A forma como Lucas apresenta a narrativa dos discípulos é também muito importante: “Então, os dois contaram o que lhes acontecera no caminho e como fora por eles reconhecido no partir do pão” (v. 35). Jesus fora reconhecido no partir do pão. Eu creio que Lucas usa estas palavras de forma proposital, para mais uma vez remeter à realidade da celebração da ceia do Senhor, o partir do pão. Quando estamos em comunhão com Deus, uns com os outros, vivendo juntos a vida de celebração em Cristo, nossos olhos são abertos para que cresçamos e aprendamos a ser discípulos.

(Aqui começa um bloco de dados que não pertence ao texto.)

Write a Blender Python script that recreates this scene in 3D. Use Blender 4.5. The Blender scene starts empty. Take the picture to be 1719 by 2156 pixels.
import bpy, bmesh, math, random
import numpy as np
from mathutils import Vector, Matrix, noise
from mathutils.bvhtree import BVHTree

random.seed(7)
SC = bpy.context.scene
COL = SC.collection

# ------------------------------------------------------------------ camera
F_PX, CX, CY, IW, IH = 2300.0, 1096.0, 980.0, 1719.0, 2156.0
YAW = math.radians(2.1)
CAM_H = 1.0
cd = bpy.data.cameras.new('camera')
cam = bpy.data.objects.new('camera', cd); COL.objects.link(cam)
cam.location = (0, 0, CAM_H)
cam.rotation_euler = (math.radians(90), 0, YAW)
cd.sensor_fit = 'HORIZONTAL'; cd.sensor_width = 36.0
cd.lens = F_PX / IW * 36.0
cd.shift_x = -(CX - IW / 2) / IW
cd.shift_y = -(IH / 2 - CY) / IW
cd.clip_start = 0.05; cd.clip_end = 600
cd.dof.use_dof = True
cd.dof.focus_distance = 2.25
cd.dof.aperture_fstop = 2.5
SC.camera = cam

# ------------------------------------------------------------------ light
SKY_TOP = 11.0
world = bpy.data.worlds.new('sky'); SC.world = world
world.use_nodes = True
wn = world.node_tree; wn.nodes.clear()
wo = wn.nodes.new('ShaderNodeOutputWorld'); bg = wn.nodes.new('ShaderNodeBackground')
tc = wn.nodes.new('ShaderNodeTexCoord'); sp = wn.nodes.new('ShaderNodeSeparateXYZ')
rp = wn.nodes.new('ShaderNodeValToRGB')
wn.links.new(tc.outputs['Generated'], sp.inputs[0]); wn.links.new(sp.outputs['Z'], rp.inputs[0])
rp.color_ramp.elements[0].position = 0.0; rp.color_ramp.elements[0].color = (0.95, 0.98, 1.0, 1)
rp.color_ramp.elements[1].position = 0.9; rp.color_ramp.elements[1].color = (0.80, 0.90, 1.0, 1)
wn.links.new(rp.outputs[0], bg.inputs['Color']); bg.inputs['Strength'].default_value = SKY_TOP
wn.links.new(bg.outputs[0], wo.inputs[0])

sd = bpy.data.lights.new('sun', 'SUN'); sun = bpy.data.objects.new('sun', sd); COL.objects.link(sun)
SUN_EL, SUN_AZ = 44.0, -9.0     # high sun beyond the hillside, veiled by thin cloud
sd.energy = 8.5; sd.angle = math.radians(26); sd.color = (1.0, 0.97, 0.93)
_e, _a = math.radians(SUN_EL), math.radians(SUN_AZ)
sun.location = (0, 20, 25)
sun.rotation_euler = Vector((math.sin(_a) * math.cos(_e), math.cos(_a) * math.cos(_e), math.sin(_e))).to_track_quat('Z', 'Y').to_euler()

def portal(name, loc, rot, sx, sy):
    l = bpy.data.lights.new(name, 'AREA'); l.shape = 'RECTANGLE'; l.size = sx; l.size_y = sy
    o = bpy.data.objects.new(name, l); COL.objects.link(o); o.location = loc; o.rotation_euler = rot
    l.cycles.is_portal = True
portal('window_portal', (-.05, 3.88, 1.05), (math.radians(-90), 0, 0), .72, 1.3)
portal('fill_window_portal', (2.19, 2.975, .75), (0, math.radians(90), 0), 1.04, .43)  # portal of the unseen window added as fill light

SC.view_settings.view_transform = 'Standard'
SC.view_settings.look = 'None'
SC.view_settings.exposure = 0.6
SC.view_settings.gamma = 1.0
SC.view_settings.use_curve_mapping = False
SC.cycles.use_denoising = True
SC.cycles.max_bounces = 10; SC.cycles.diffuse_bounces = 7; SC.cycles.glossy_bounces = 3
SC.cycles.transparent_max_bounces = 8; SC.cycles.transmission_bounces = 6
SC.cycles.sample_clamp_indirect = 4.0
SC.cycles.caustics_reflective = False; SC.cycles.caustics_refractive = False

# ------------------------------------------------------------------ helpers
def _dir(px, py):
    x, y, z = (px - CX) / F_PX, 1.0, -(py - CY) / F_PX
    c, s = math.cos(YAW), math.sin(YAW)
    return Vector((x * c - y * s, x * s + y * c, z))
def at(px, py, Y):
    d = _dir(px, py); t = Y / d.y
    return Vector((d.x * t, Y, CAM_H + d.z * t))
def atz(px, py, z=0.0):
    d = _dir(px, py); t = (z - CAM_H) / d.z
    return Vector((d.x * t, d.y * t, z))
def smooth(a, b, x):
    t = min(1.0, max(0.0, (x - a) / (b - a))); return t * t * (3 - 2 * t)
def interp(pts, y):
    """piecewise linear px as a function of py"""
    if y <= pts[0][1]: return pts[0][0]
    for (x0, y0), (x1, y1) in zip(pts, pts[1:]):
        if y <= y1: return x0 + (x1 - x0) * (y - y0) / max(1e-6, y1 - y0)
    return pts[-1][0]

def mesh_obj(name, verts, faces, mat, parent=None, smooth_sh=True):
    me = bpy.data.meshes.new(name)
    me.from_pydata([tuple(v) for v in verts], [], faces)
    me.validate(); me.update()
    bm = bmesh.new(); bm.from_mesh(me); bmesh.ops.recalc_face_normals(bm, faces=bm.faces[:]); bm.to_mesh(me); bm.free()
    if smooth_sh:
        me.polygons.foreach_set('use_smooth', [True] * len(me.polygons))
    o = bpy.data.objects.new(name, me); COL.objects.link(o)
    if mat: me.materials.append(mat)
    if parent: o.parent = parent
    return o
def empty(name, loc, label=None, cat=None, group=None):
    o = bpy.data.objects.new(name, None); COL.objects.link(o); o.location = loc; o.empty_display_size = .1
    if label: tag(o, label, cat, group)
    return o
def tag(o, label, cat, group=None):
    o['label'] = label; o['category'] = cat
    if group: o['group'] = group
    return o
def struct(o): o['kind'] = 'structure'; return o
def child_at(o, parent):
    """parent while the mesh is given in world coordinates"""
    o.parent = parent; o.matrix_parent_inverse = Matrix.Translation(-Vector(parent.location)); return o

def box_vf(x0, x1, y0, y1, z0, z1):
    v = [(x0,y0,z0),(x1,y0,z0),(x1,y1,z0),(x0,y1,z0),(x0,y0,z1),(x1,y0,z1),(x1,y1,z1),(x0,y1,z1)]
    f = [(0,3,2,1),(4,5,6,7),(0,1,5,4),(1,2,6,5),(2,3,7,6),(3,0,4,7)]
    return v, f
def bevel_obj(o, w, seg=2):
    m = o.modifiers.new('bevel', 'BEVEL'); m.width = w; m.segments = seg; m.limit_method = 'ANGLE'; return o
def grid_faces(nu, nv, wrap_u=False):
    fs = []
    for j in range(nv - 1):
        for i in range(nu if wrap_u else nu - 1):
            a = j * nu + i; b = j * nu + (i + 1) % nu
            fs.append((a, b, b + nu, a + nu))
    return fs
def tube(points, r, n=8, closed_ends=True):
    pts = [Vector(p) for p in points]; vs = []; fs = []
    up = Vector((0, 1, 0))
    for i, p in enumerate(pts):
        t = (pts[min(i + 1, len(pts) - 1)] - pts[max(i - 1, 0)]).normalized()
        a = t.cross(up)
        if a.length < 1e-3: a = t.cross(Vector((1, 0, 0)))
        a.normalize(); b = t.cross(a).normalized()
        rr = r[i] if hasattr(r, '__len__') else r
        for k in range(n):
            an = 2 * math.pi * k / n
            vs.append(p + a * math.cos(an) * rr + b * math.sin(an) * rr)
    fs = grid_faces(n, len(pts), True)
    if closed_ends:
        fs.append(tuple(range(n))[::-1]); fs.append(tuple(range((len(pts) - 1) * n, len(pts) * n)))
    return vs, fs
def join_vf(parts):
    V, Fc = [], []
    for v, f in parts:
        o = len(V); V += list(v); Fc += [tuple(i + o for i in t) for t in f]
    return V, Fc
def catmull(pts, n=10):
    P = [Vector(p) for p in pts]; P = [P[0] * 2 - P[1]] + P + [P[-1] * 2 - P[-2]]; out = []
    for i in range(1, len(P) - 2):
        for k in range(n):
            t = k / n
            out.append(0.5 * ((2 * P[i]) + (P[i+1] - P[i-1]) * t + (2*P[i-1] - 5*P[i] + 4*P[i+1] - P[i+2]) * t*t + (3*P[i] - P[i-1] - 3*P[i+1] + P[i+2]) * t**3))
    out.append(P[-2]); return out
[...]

Ser discípulo é conhecer a Jesus e andar com ele. Mas para isso é preciso também partir o pão. E isto não é feito na individualidade, mas como um corpo. Partimos o pão juntos. Discipulado é algo que diz respeito à comunidade cristã. Ninguém consegue ser discípulo de Jesus sozinho, em isolamento. Na igreja, precisamos uns dos outros. Ser discípulo é estar em relacionamento direto com o Cristo ressuscitado e estar em relacionamento direto com os irmãos.
São, portanto, três os pontos básicos sobre o discipulado que vão nos nortear em nossos estudos. O primeiro é que Discipulado é comunhão com o Jesus ressurreto; o segundo é que o discipulado depende da iniciativa deste Jesus em nos alcançar, nos chamar para si, e revelar quem ele é e o que ele requer de nós; em terceiro lugar, o discipulado precisa ser vivenciado juntamente com outros discípulos, em comunhão com Deus e uns com os outros.
A partir destes pontos básicos começamos nossa jornada do discipulado.


[1] O tema do “olhar, mas não ver” é central também para o Evangelho de Marcos, como veremos em estudos posteriores.